Required work:
Below are the records; give again exactly the lines from the one containing "Write a Blender" through the one containing "COL = scn.collection", leaving out pictures.

Scene modeling code data
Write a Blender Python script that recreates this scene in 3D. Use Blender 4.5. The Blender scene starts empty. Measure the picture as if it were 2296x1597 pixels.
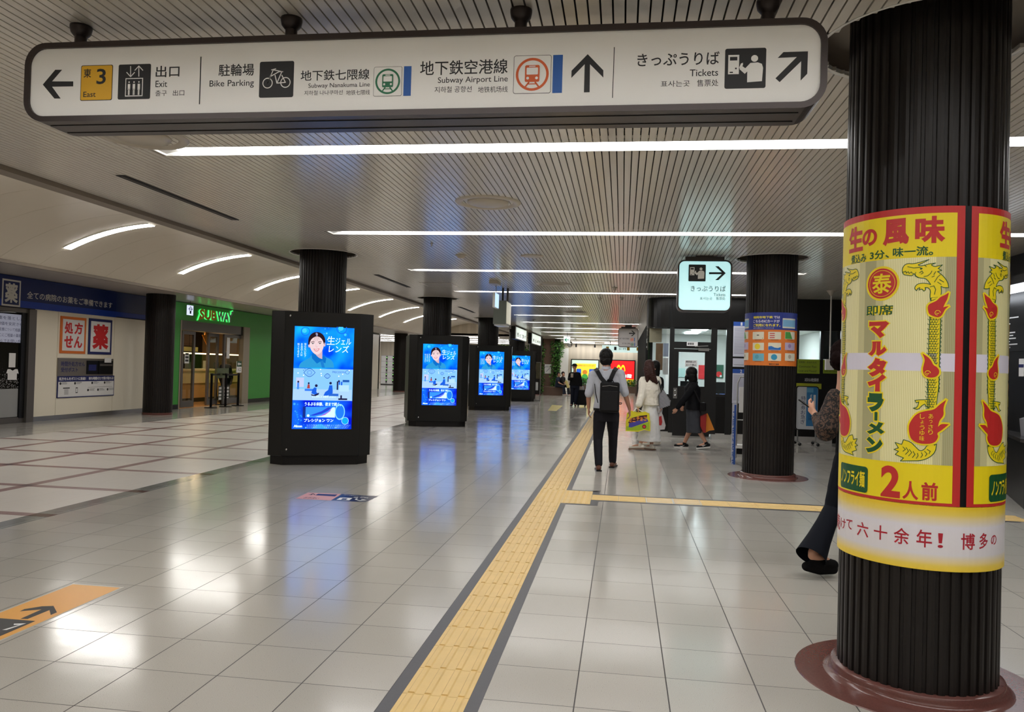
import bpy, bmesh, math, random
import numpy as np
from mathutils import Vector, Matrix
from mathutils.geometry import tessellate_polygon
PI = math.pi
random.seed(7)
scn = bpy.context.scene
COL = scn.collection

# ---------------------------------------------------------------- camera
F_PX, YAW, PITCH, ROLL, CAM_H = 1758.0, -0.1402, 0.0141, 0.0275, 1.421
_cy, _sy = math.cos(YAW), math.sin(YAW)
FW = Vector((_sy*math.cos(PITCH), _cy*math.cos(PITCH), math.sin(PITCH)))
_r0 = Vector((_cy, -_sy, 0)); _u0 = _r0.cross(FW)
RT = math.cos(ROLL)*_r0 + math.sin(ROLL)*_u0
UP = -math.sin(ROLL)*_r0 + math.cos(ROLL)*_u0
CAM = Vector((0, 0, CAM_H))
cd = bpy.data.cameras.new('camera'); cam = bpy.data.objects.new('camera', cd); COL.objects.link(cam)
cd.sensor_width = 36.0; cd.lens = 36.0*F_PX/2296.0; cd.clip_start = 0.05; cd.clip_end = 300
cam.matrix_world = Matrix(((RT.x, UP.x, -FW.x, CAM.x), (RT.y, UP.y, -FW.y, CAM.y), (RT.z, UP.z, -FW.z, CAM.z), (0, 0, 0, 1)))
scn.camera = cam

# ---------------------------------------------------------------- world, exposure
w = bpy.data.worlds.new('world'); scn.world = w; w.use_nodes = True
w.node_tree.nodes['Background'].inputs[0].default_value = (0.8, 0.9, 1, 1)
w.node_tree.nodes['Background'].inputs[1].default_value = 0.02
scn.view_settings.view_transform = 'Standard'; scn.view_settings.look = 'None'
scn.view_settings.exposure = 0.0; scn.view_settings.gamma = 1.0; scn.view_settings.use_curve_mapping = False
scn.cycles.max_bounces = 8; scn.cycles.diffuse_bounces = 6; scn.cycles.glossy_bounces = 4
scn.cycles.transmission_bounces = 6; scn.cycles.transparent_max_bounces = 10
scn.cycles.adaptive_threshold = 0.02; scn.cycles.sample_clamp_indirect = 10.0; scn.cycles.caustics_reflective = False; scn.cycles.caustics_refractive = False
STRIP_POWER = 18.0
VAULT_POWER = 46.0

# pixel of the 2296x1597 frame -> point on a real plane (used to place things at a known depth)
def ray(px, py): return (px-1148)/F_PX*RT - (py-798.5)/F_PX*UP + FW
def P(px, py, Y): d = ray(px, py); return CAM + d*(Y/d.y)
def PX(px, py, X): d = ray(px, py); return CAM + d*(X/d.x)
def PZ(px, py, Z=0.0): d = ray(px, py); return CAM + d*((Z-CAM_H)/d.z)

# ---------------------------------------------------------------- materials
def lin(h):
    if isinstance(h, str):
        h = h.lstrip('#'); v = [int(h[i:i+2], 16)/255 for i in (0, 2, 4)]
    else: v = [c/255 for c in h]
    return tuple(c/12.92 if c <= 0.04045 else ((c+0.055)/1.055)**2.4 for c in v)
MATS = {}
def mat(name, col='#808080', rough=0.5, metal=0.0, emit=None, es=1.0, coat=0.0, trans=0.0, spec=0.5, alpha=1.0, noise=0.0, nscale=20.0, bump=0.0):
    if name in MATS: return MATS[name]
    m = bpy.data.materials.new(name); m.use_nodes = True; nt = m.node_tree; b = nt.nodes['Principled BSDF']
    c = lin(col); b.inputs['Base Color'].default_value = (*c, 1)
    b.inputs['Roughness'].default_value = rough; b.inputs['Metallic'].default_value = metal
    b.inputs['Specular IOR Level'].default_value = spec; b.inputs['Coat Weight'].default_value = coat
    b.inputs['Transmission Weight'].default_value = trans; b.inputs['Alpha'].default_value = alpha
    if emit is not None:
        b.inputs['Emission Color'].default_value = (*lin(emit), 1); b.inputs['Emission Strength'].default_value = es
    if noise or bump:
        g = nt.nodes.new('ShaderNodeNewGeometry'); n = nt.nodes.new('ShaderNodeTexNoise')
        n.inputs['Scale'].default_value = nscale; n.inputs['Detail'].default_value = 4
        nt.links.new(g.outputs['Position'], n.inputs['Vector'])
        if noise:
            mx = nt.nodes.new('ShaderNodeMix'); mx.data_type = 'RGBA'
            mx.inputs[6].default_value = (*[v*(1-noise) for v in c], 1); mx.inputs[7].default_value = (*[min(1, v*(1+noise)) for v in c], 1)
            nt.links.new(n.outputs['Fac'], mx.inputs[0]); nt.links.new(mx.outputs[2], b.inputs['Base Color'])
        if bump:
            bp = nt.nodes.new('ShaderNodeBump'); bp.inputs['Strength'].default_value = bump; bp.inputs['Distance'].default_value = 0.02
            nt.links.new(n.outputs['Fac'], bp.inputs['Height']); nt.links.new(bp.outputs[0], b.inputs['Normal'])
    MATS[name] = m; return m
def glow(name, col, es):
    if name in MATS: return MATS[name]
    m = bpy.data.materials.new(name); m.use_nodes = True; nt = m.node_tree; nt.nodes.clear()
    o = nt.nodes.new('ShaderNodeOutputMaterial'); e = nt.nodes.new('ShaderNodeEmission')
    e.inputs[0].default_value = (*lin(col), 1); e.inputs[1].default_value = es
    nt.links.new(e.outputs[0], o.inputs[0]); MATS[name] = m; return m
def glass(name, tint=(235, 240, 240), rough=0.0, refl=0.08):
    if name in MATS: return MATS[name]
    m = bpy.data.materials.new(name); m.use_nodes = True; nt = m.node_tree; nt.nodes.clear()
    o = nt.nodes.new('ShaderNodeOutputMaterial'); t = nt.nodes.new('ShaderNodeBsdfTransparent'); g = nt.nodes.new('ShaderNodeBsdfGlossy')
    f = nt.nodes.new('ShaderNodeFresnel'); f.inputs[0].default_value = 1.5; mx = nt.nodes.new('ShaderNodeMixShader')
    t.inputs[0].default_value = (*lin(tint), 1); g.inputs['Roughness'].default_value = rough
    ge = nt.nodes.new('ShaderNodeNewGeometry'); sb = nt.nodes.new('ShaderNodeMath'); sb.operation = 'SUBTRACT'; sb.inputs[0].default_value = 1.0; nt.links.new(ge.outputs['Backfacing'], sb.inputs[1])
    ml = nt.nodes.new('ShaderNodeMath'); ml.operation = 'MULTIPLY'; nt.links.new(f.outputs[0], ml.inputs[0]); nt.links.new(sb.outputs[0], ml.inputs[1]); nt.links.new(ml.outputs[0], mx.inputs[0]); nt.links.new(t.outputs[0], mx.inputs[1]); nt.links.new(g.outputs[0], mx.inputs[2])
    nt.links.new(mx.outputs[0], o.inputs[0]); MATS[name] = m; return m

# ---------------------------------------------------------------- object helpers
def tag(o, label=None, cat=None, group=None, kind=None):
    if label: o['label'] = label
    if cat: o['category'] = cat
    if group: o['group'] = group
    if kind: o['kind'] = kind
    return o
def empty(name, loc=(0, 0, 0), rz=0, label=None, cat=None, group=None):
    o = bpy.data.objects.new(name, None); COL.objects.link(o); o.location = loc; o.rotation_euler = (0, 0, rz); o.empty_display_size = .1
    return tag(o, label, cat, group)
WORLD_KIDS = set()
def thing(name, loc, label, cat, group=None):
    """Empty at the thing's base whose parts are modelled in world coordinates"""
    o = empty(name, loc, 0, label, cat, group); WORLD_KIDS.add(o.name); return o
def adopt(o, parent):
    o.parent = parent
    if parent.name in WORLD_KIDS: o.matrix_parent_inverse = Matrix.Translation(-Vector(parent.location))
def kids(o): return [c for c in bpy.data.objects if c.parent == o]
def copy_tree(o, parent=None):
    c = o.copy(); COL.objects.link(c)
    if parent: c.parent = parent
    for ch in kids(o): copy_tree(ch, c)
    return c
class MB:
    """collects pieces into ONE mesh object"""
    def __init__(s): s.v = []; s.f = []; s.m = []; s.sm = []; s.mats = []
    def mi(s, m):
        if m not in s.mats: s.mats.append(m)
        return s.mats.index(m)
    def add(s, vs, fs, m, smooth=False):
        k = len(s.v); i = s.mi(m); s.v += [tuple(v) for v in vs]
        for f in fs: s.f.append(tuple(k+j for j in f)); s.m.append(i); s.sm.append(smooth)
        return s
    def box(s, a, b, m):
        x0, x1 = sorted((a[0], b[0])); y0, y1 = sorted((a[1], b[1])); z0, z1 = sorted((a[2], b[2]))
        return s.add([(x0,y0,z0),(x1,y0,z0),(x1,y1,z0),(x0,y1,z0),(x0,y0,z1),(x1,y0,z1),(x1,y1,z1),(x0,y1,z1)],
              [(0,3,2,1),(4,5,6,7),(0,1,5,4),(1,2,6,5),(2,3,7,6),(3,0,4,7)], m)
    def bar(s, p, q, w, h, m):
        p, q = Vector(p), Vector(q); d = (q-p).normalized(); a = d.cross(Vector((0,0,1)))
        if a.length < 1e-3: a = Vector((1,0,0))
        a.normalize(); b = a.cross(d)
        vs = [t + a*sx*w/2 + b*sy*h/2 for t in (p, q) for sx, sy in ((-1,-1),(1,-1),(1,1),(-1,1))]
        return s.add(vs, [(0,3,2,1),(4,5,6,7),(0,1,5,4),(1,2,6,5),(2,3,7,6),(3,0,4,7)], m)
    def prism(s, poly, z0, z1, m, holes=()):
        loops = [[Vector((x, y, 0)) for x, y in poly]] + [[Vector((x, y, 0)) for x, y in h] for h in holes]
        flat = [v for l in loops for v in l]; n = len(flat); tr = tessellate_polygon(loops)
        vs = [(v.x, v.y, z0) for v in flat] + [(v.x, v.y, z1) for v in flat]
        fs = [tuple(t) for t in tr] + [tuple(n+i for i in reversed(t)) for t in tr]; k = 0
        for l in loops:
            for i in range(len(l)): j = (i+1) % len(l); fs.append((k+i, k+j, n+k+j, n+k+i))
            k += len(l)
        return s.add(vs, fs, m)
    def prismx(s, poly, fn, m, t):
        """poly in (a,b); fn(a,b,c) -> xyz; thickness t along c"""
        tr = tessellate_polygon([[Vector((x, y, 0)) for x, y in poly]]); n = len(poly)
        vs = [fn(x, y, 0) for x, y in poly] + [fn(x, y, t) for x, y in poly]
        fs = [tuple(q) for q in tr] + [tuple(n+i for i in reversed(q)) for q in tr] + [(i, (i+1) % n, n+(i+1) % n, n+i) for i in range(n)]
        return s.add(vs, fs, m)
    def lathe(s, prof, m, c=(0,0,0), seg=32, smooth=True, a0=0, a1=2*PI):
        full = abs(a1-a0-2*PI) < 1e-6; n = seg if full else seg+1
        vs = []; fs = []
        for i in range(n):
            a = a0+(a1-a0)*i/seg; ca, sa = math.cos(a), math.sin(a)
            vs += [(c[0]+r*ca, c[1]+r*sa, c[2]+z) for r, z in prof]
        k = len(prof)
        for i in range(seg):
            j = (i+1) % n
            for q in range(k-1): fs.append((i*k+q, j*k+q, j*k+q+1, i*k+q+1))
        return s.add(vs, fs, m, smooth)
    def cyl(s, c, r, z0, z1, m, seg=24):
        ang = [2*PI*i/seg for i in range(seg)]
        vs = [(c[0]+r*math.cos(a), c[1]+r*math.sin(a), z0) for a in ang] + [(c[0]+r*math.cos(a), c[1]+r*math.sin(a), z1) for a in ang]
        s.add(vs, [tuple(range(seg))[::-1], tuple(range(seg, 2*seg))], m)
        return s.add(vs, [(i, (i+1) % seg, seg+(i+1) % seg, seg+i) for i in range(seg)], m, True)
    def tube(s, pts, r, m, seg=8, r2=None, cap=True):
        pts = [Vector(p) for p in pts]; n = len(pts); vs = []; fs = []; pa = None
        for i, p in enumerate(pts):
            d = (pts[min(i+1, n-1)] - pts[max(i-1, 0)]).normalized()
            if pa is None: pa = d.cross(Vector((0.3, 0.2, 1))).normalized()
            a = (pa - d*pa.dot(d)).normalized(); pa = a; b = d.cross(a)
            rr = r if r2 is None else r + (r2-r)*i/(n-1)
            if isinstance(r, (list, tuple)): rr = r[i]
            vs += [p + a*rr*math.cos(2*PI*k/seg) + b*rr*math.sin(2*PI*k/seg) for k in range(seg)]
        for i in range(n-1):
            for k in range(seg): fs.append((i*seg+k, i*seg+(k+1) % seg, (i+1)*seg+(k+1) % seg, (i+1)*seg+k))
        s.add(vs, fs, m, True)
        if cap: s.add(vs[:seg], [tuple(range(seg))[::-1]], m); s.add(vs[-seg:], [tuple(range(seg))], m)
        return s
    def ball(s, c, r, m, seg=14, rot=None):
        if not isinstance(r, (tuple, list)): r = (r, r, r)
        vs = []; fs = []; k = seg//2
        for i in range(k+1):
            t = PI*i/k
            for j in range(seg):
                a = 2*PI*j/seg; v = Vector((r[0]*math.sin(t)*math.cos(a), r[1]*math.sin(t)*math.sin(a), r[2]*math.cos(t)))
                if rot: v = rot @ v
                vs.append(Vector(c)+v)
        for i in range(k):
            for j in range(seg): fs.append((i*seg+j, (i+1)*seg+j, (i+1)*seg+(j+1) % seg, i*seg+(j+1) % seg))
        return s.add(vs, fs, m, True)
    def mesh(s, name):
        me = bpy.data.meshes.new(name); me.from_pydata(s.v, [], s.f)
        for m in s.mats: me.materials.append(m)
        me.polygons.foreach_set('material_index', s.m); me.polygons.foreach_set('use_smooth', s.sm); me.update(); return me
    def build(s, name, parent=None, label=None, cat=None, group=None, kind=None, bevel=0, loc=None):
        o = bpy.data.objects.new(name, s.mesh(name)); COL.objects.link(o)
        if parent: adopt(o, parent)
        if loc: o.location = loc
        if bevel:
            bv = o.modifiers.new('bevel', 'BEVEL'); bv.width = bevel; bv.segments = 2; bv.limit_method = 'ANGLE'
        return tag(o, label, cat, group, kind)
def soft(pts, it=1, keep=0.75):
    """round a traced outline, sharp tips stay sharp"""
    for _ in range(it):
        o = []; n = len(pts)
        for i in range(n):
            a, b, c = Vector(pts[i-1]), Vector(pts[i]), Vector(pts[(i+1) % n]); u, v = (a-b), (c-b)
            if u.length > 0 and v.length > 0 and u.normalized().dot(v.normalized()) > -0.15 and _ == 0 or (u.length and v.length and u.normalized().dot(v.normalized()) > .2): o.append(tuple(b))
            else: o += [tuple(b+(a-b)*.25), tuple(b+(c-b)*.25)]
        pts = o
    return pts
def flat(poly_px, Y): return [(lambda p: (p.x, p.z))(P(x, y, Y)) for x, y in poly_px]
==
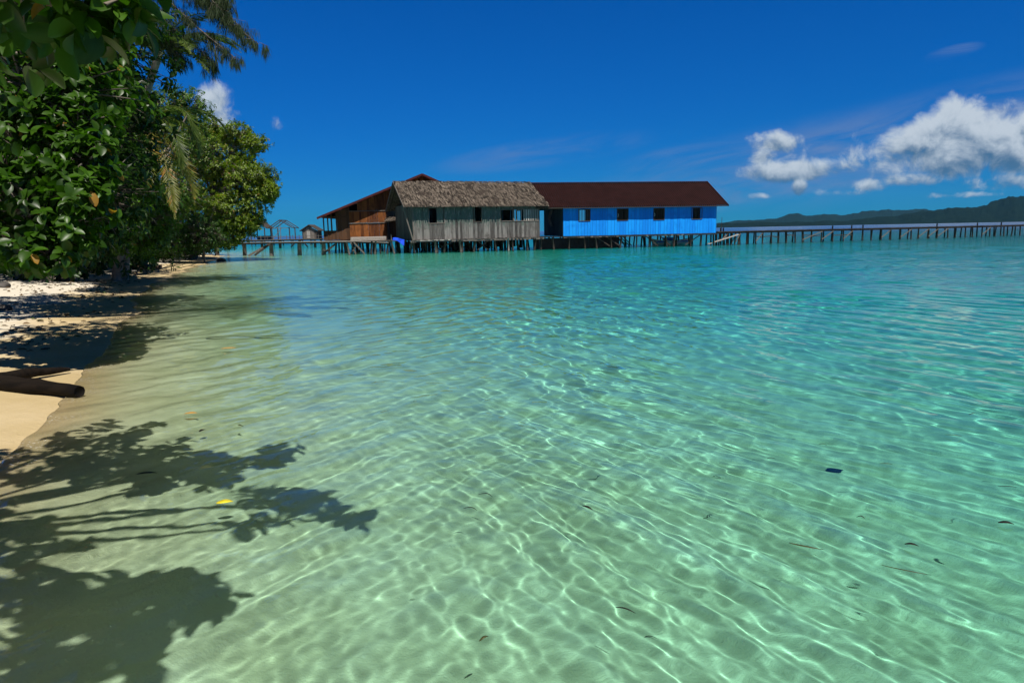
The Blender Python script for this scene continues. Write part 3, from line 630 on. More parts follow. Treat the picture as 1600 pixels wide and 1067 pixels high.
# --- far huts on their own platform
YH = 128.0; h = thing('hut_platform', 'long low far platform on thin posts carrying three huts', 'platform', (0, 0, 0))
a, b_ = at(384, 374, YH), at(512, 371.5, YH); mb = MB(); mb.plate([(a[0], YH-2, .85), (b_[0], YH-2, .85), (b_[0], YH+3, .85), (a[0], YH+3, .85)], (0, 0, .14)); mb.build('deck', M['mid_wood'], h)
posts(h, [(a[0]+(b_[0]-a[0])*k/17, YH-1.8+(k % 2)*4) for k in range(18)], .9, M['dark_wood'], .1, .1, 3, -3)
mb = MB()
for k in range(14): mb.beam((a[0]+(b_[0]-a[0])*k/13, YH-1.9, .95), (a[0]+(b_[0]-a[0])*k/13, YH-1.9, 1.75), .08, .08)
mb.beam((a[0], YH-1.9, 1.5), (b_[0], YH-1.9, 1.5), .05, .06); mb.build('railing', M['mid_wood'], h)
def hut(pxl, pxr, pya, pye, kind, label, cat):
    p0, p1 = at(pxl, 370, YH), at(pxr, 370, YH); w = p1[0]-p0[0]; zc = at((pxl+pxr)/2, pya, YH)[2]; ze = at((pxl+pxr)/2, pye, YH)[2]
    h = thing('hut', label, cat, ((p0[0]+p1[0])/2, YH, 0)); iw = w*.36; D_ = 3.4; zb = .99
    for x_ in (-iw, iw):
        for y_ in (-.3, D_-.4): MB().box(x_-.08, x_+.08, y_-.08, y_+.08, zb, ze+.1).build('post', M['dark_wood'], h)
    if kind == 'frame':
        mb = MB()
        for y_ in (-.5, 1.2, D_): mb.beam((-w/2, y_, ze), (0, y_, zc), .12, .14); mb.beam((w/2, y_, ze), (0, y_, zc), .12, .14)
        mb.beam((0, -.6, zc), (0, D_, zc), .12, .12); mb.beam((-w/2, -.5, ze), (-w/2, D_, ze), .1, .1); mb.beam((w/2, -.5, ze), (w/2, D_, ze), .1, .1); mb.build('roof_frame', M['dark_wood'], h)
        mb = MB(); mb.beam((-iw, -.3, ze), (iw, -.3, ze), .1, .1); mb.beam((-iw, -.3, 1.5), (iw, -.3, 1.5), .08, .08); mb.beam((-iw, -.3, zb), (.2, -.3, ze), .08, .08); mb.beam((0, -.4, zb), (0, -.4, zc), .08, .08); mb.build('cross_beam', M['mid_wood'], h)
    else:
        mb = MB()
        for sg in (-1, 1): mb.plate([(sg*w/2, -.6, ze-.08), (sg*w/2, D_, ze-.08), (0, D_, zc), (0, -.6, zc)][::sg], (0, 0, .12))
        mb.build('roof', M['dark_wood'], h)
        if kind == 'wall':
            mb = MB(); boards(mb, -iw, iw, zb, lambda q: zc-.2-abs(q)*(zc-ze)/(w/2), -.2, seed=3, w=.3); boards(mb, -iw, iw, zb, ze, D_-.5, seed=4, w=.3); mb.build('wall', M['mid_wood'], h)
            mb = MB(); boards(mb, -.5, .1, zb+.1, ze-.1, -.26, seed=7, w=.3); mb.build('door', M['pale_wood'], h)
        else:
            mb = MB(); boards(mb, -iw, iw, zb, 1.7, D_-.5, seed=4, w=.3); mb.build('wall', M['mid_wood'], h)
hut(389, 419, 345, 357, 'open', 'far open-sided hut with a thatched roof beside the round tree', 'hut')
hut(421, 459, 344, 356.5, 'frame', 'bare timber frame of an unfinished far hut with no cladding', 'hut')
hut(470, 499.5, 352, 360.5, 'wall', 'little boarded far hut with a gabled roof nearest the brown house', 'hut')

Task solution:
Write a Blender Python script that recreates this scene in 3D. Use Blender 4.5. The Blender scene starts empty. Measure the picture as if it were 2296x1597 pixels.
import bpy, bmesh, math, random
import numpy as np
from mathutils import Vector, Matrix
from mathutils.geometry import tessellate_polygon
PI = math.pi
random.seed(7)
scn = bpy.context.scene
COL = scn.collection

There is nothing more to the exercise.